A gravidade do acidente socioambiental ocorrido na Mineradora Samarco, em Mariana/MG, é uma amostra da “sociedade de risco” em que vivemos, vislumbrada por Ulrich Beck. Nessa sociedade de risco, em síntese bastante apertada, verifica-se encontrarmo-nos em uma época em que o risco deixou de ser previsível e mensurável, passando a ser utilizado para designar a probabilidade de ocorrência de um evento cujas consequências, em geral coletivas e de grande magnitude, não são de possível previsão ou mensuração.
De fato, ainda que fosse possível prever o rompimento das barragens da mineradora em questão, o risco que tal situação poderia ocasionar estaria ladeado de incertezas, seja quanto à sua probabilidade, seja quanto à sua magnitude. A bem ver, a dimensão dos efeitos de tal circunstância apenas poderia ser avaliada ao ser concretizada, como ocorreu, infelizmente, em Mariana/MG.
E por que estamos colocando a análise da questão na acepção do risco?
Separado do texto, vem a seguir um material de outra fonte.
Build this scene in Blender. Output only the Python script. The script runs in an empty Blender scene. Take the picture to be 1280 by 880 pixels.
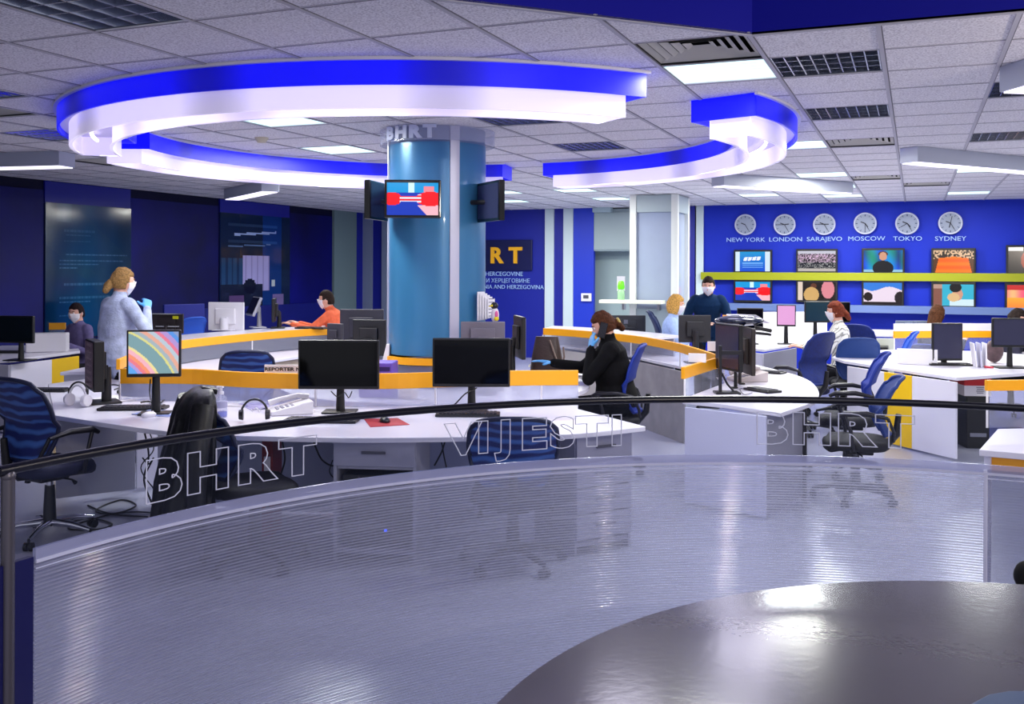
import bpy, bmesh, math, random
from math import sin, cos, pi, radians, sqrt, atan2
from mathutils import Vector, Matrix, noise
random.seed(4)
SC = bpy.context.scene
COL = SC.collection
# ------------------------------------------------------------------ camera
F, YAW, ROLL, CY, CZ = 1221.0, -0.3918, 0.0035, 336.5, 1.70
FW = Vector((sin(YAW), cos(YAW), 0)); RT = Vector((cos(YAW), -sin(YAW), 0)); UP = Vector((0, 0, 1))
R2 = RT*cos(ROLL)+UP*sin(ROLL); U2 = UP*cos(ROLL)-RT*sin(ROLL)
EYE = Vector((0, 0, CZ))
cd = bpy.data.cameras.new('camera'); cam = bpy.data.objects.new('camera', cd); COL.objects.link(cam)
cd.sensor_width = 36; cd.lens = 36*F/1280; cd.shift_y = -(440-CY)/1280; cd.clip_end = 100
m3 = Matrix((R2, U2, -FW)).transposed(); cam.matrix_world = Matrix.Translation(EYE) @ m3.to_4x4()
SC.camera = cam
def ray(px, py): return FW + R2*((px-640)/F) + U2*((CY-py)/F)
def at(px, py, h):
    d = ray(px, py); return EYE + d*((h-CZ)/d.z)
def P(px, py, Z): return EYE + ray(px, py)*Z
def onY(px, py, Y):
    d = ray(px, py); return EYE + d*(Y/d.y)
def onX(px, py, X):
    d = ray(px, py); return EYE + d*(X/d.x)
def zat(py, Z): return CZ+(CY-py)/F*Z
def FA(deg): return -YAW + radians(deg)      # 0 = local +Y looks away from the viewer, 90 = to the left
# ------------------------------------------------------------------ materials
def lin(c):
    if isinstance(c, str):
        c = [int(c[i:i+2], 16)/255 for i in (0, 2, 4)]
    return tuple((x/12.92 if x <= .04045 else ((x+.055)/1.055)**2.4) for x in c)
MATS = {}
def mat(name, col='FFFFFF', rough=.5, metal=0, emit=None, es=1, alpha=1, spec=.5, noise_=0, nscale=20, coat=0, bump=0, bscale=200, trans=0):
    if name in MATS: return MATS[name]
    m = bpy.data.materials.new(name); m.use_nodes = True; nt = m.node_tree; b = nt.nodes['Principled BSDF']
    c = lin(col); b.inputs['Base Color'].default_value = (*c, 1); b.inputs['Roughness'].default_value = rough
    b.inputs['Metallic'].default_value = metal; b.inputs['Specular IOR Level'].default_value = spec
    b.inputs['Coat Weight'].default_value = coat
    b.inputs['Transmission Weight'].default_value = trans
    b.inputs['Alpha'].default_value = alpha
    tc = None
    if noise_ or bump:
        tc = nt.nodes.new('ShaderNodeTexCoord')
    if noise_:
        n = nt.nodes.new('ShaderNodeTexNoise'); n.inputs['Scale'].default_value = nscale; n.inputs['Detail'].default_value = 4
        nt.links.new(tc.outputs['Object'], n.inputs['Vector'])
        r = nt.nodes.new('ShaderNodeValToRGB'); r.color_ramp.elements[0].position = .3; r.color_ramp.elements[1].position = .7
        r.color_ramp.elements[0].color = (*[x*(1-noise_) for x in c], 1); r.color_ramp.elements[1].color = (*[min(1, x*(1+noise_)) for x in c], 1)
        nt.links.new(n.outputs['Fac'], r.inputs['Fac']); nt.links.new(r.outputs['Color'], b.inputs['Base Color'])
    if bump:
        n = nt.nodes.new('ShaderNodeTexNoise'); n.inputs['Scale'].default_value = bscale
        nt.links.new(tc.outputs['Object'], n.inputs['Vector'])
        bp = nt.nodes.new('ShaderNodeBump'); bp.inputs['Strength'].default_value = bump; bp.inputs['Distance'].default_value = .01
        nt.links.new(n.outputs['Fac'], bp.inputs['Height']); nt.links.new(bp.outputs['Normal'], b.inputs['Normal'])
    if emit is not None:
        b.inputs['Emission Color'].default_value = (*lin(emit), 1); b.inputs['Emission Strength'].default_value = es
    MATS[name] = m; return m
def N(m, t, **kw):
    n = m.node_tree.nodes.new(t)
    for k, v in kw.items():
        if k in n.inputs: n.inputs[k].default_value = v
        else: setattr(n, k, v)
    return n
def L(m, a, b): m.node_tree.links.new(a, b)
def glass(name, tint, fac, rough=.03):
    m = bpy.data.materials.new(name); m.use_nodes = True; nt = m.node_tree; b = nt.nodes['Principled BSDF']
    b.inputs['Base Color'].default_value = (*lin(tint), 1); b.inputs['Roughness'].default_value = rough
    t = N(m, 'ShaderNodeBsdfTransparent'); t.inputs['Color'].default_value = (.95, .96, .99, 1)
    mx = N(m, 'ShaderNodeMixShader'); mx.inputs[0].default_value = fac
    L(m, t.outputs[0], mx.inputs[1]); L(m, b.outputs[0], mx.inputs[2]); L(m, mx.outputs[0], nt.nodes['Material Output'].inputs[0])
    MATS[name] = m; return m
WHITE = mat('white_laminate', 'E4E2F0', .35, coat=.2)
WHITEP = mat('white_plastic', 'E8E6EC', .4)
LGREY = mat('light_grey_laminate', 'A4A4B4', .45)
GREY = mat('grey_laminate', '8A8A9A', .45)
DGREY = mat('dark_grey_plastic', '4A4A58', .45)
DARKM = mat('dark_metal', '2A2A30', .35, .6)
BLACK = mat('black_plastic', '0C0C10', .4)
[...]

Porque se trata, em verdade, de um risco que transcende a mera avaliação ambiental realizada pelo órgão licenciador, ou, ainda, a aplicação do instituto da responsabilidade ambiental, encontrando-se na esfera da decisão da sociedade quanto à necessidade ou não de uma atividade econômica que possa ocasionar danos de tal dimensão.
Não se quer aqui dizer que a empresa em questão não deva ser responsabilizada pelos danos sociais e ambientais decorrentes do rompimento das suas barragens. Ao contrário, não há dúvidas de que, em vista da responsabilidade civil ambiental, que prescinde da presença de culpa, certamente será determinada a responsabilização civil da empresa pela recuperação dos danos ambientais e sociais em questão. Afinal, segundo a Política Nacional de Meio Ambiente, quem assume — direta ou indiretamente — o risco de desenvolver uma determinada atividade, deve responsabilizar-se pelos efeitos dela decorrentes, independentemente da licitude da conduta.
O que se pretende referir é até que ponto a sociedade assumirá riscos como o presente? De fato, caso se comprove, porventura, que o acidente realmente ocorreu em decorrência de abalos sísmicos, não há dúvidas de que a sociedade assumiu o risco de enfrentar eventuais danos decorrentes da atividade mineradora em questão.
É o mesmo que ocorreu em Fukushima, no Japão, em que uma usina nuclear foi atingida em 2011 por um terremoto seguido de um tsunami, destruindo parte da usina e colocando em grave risco grande parte da população japonesa. Essa situação implicou em protestos mundo afora para impedir o avanço da geração de energia por fonte nuclear. Há, inclusive, alguns países que aderiram ao protesto e comprometeram-se a não mais autorizar atividades dessa natureza em seus territórios.
Como se vê, é preciso avaliar o acidente da Samarco não apenas sob o prisma da responsabilidade ambiental da empresa pelos danos causados. Sim. Certo que a mineração em geral é indubitavelmente necessária para o desenvolvimento econômico, por prover matéria-prima para a indústria em geral, faz-se necessário analisar o quanto a sociedade humana vem aceitando o risco incerto ou abstrato da sua concretização.
De fato, vivemos em uma ‘sociedade de risco’, que nos impõe uma nova responsabilidade, não só no sentido de reparação por um dano que ocorreu, e, sim, uma responsabilidade ética da humanidade pelos riscos abstratos e incertos que o desenvolvimento econômico vigente pode vir a causar aos recursos naturais e ao meio ambiente como um todo.
Hans Jonas, em seu “Princípio da Responsabilidade”, introduzido em 1979, já alertava ser esse um princípio ético de obrigação moral, que propõe não só uma responsabilidade alargada e estendida no tempo, como também uma responsabilidade elástica, com atuação mais a priori do que a posteriori.
A bem ver, o risco que estamos nos referindo ao expor o acidente ocorrido em Mariana/MG não pode ser administrado tão somente pelo instituto da responsabilidade civil, uma vez que ele significa eventos invisíveis, incertos, de dimensões inestimáveis – normalmente catastróficas. Não há dúvidas de que já passamos e passaremos a presenciar, cada vez mais, eventos dessa natureza, o que exigirá que a sociedade passe, então, a avaliar o risco em uma esfera superior, onde se deve decidir em que mundo e sob quais riscos as futuras gerações viverão.